Thursday, July 10, 2008

Hardboiled - Henning Mankell's Serious Swedish Sleuth

Before I skedaddle on a brief vacation I'd just like to put in a plug for the police procedurals written by Henning Mankell. They feature Kurt Wallander, a cop in the southern Swedish province of Skane, which is between Denmark on the left and Latvia on the right.

Wallander is a complex man: overweight, indifferent-to-lousy health, far too sensitive for the job, and a terrific, if sometimes muddled, detective.

His little corner of Sweden is getting more and more violent, and his resources - both official and personal - increasingly inadequate to cope.

But cope he does, and along the way unravels some extremely weird and creative mysteries.

Mankell's scenarios are often bizarre and macabre. In translation the writing is spare, but with the occasional flex of the writer's muscle that makes me think he either does a lot of revisions and/or has a hell of a good editor.

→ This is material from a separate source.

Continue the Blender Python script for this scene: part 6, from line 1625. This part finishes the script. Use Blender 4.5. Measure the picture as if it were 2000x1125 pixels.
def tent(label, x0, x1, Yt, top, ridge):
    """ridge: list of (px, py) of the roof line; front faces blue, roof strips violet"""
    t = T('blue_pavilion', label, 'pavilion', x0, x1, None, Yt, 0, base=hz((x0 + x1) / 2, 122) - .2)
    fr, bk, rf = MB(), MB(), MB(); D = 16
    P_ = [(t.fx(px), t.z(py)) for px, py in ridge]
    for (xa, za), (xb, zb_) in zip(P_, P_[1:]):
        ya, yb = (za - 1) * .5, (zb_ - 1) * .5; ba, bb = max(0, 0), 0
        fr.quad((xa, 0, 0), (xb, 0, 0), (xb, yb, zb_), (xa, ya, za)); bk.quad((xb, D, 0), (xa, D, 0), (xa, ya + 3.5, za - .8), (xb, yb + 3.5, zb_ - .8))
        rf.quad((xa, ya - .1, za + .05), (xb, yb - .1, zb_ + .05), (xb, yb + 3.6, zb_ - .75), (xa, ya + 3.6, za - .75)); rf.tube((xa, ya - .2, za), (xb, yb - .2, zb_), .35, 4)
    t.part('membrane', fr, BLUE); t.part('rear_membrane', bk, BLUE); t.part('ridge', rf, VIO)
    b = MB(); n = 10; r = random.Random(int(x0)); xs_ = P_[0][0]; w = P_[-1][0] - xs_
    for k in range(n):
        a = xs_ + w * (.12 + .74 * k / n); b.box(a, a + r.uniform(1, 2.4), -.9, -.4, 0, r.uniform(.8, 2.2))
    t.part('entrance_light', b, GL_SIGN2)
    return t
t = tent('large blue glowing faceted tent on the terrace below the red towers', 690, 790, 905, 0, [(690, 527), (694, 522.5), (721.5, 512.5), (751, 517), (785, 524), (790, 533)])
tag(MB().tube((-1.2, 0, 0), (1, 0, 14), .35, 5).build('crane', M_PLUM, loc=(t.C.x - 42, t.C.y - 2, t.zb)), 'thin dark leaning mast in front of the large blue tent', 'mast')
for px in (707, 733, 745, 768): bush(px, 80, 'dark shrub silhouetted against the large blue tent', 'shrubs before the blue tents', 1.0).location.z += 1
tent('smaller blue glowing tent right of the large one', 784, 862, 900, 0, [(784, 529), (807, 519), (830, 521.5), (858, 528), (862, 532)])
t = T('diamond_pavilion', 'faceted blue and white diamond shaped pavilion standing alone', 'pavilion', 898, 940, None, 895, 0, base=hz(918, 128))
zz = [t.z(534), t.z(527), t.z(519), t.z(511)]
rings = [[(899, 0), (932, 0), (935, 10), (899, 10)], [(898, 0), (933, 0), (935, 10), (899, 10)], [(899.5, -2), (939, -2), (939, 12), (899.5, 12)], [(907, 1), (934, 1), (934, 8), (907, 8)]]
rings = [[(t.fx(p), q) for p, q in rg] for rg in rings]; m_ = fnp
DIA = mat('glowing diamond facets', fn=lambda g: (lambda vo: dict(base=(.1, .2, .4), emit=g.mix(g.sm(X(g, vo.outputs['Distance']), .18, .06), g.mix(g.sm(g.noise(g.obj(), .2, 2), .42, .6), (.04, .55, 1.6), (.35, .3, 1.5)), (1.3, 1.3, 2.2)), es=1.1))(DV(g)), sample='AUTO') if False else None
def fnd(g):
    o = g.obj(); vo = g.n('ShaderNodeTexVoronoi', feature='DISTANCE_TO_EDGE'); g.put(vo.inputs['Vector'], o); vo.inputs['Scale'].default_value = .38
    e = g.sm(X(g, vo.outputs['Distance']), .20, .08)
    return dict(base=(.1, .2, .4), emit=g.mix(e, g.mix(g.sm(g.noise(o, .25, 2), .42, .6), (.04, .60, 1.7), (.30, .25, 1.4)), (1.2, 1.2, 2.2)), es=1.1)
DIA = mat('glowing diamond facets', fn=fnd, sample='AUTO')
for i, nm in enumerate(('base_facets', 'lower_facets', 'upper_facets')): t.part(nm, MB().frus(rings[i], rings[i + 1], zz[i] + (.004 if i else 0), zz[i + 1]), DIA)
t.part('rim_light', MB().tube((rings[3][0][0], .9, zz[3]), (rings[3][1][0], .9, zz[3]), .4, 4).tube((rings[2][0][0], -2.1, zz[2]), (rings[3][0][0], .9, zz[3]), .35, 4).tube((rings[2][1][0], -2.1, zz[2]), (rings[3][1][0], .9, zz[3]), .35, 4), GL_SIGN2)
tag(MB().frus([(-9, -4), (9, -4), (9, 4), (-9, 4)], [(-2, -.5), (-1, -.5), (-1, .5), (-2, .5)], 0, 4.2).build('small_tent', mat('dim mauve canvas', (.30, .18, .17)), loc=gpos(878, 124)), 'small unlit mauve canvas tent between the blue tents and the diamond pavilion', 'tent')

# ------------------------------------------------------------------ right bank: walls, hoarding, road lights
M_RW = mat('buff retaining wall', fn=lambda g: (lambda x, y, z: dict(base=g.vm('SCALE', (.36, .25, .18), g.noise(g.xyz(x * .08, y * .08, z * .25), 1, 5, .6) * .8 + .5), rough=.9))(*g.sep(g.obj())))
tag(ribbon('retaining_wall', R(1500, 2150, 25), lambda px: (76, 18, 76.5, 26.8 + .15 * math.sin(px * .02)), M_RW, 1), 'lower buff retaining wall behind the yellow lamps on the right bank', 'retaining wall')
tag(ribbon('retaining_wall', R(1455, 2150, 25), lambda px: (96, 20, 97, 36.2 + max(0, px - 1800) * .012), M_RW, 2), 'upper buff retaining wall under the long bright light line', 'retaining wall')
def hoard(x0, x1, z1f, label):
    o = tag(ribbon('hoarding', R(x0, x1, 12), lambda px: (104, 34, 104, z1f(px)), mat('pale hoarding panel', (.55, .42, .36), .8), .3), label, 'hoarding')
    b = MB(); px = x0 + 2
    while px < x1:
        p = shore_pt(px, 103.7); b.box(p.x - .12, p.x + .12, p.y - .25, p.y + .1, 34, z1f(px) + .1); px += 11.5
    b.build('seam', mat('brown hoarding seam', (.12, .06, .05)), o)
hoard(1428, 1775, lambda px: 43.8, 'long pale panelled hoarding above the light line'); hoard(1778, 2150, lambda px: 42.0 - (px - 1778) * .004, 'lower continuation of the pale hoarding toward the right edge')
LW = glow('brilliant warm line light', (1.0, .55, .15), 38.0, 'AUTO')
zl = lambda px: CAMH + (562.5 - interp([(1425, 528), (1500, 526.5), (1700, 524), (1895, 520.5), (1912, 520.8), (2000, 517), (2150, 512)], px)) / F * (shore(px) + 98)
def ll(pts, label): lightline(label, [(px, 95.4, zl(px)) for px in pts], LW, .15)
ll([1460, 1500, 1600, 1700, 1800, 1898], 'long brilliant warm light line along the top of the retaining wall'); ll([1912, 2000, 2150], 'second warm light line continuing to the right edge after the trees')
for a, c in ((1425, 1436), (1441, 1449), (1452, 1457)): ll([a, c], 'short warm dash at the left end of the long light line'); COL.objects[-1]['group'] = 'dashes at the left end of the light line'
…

The books tend to be long, but they are so well-constructed that the reader is either unaware of the length, or glad since it means the story isn't going to run out anytime soon.

Check it out.


Anonymous said...

I read "The Man Who Smiles". The cops and regular people seemed like very plausible, three dimensional characters. The problem was that the villain, a mysterious but prominent financier just didn't seem real. The juxtaposition of the earthy policemen with the cartoon billionaire made the whole plot silly and boring.

Is there a better one, or is that one representative.

Patrick said...

Try "Sidetracked" or "Firewall." I don't know "The Man Who Smiles."